Brazil’s lost opportunity on real engagement with future climate action
At Climate Summit, President Dilma Rousseff restated Brazil’s past and current actions, but said nothing about the future of the fight against climate change in Brazil.
At Climate Summit, President Dilma Rousseff restated Brazil’s past and current actions, but said nothing about the future of the fight against climate change in Brazil.
Climate Observatory, 9/23/2014
The Climate Observatory regrets that Brazilian president, Dilma Rousseff has attended the Climate Summit in New York and avoided talking about future efforts to reduce Brazil’s emissions of greenhouse gases (GHG) after 2020. In her speech (in portuguese), Mrs. Rousseff gives no indication that Brazil will commit to ambitious reduction targets in the future.
The high level summit represents a key opportunity for the negotiation process on a new climate agreement. It gave us hope that the announcements made by global leaders would demonstrate the level of commitment of these countries on the future of the fight against climate change.
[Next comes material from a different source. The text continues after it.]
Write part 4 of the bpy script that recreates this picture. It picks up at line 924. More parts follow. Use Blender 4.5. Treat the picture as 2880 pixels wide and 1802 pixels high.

Unfortunately, President Dilma repeated old speeches, saying what Brazil has done and what it is currently doing, wasting a great opportunity for Brazil to commit to a leading role in the international climate agenda.
Unfortunately, the Brazilian scenario is not as optimistic as the speech of Mrs. Rousseff’s tried to demonstrate. After a decade of steady decline in Amazon deforestation – which resulted in a considerable reduction in national emissions during this period – the destruction of the Amazon forests grew 29% between 2012 and 2013, and according to preliminary data a new increase in annual deforestation rate will persist from 2013 to2014. In addition, emissions from other sectors as energy production, transport, industrial processes, agriculture and solid waste, have systematically grown in recent years, what can undermine future efforts to reduce emissions in Brazil.
In recent years, Brazil has reduced the share of renewable sources in its energy matrix. Nowadays, 70% of the funds invested in energy sector in the country are being intended on fossil fuels. In the race to develop clean energy technologies, we are being left behind China, United States, Germany and several other nations.
The reality is this: Brazil’s emissions are growing in all sectors, while Brazil is the world’s 7th largest emitter. According to a study recently published in IOP Science, Brazil is already the 4th largest contributor to observed global warming, behind the United States, China and Russia only. Although Mrs. Rousseff have said that Brazil expects the new climate agreement to be universal, ambitious and legally binding, Brazil’s President leaves the Summit looking at the rearview mirror and refusing to look at reality and the future that lies ahead. And along her speech, a question was left in the air: when claiming that Brazil is a success in the pursuit of development coupled with climate action, she also said that, while Brazil don’t want to follow the path of developed nations which have grown their economies based on high emissions, the country will not give up the priority to reduce inequalities and improve the welfare of people. Is more than clear that the greatest risk to development and people’s welfare is the lack of ambitious climate action at global scale. This is a challenge for all nations, especially for the major emitters of greenhouse gases, as Brazil. Definitely, President Dilma did not meet Climate Observatory’s expectations.